“This is slavery, not to speak one's thought.” ― Euripides, The Phoenician Women
Wednesday, December 28, 2005
Andrei Malaev-Babel as Isaac Babel
After last night's one-man show by Andrei Malaev-Babel as his grandfather, the legendary Russia writer Isaac Babel, audience members lined up for the actor's autograph. Malaev-Babel's performance of Babel: How It Was Done in Odessa took place in a very small room that was filled to the rafters with Russian teachers attending the national American Association of Teachers of European Languanges convention in Washington. The room was so full that I had to share a small shelf with a teacher from Boston, who told me she had flown down just for the show. As we were pressed into our little box, I thought of the old Russian saying: "Close together, but no offense."
The audience seemed a little disappointed that the main event was perfomed in English (due to a misunderstanding, apparently), though it certainly made it easier to follow with my basic/intermediate language skills. Malaev-Babel redeemed himself at the end with a short recitation in Russian, that was a big hit.
The stories in English were Di Grasso from Stories 1925-1938; How It Was Done in Odessa from The Odessa Stories; and Guy de Maupassant also from Stories 1925-1938. The final scened in Russian was set in a Jewish cemetery, and a meditation on death. It received warm applause.
Malaev-Babel's performance is a very Russian-style evening, evidence of his training at the Schukin School of the Vakhtangov Theatre Institute in Moscow. He takes Stanislavsky and Danchenko's commitment to artistic truth as his own. For some Americans, the style might seem a bit slow, but to this viewer it seemed just right--free of cheap theatrics and antics that clutter up too many stages nowadays. It was a classical rendering of a classic set of tales. The tragic fate of Babel, shot on Stalin's orders, was known to this audience, which gave the evening a poignant and soulful quality. And Babel's Jewish themes made for some appropriate Hannukah entertainment.

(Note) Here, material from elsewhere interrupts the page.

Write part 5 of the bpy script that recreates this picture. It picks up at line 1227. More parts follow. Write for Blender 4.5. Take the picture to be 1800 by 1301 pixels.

In the question and answer session afterwards, Malaev-Babel came across as a charming and thoughtful actor-director, dedicated to his art, his family legacy, and to truth. When asked how come he went into directing, he modestly answered that it was his teacher's choice. "You are too smart to be an actor," he was told, "actors are dumb." Malaev-Babel said he disagreed with that viewpoint, but he went ahead and became a director anyhow.
Next for Malaev-Babel's Stanislavsky Theatre Studio--Dostoevsky.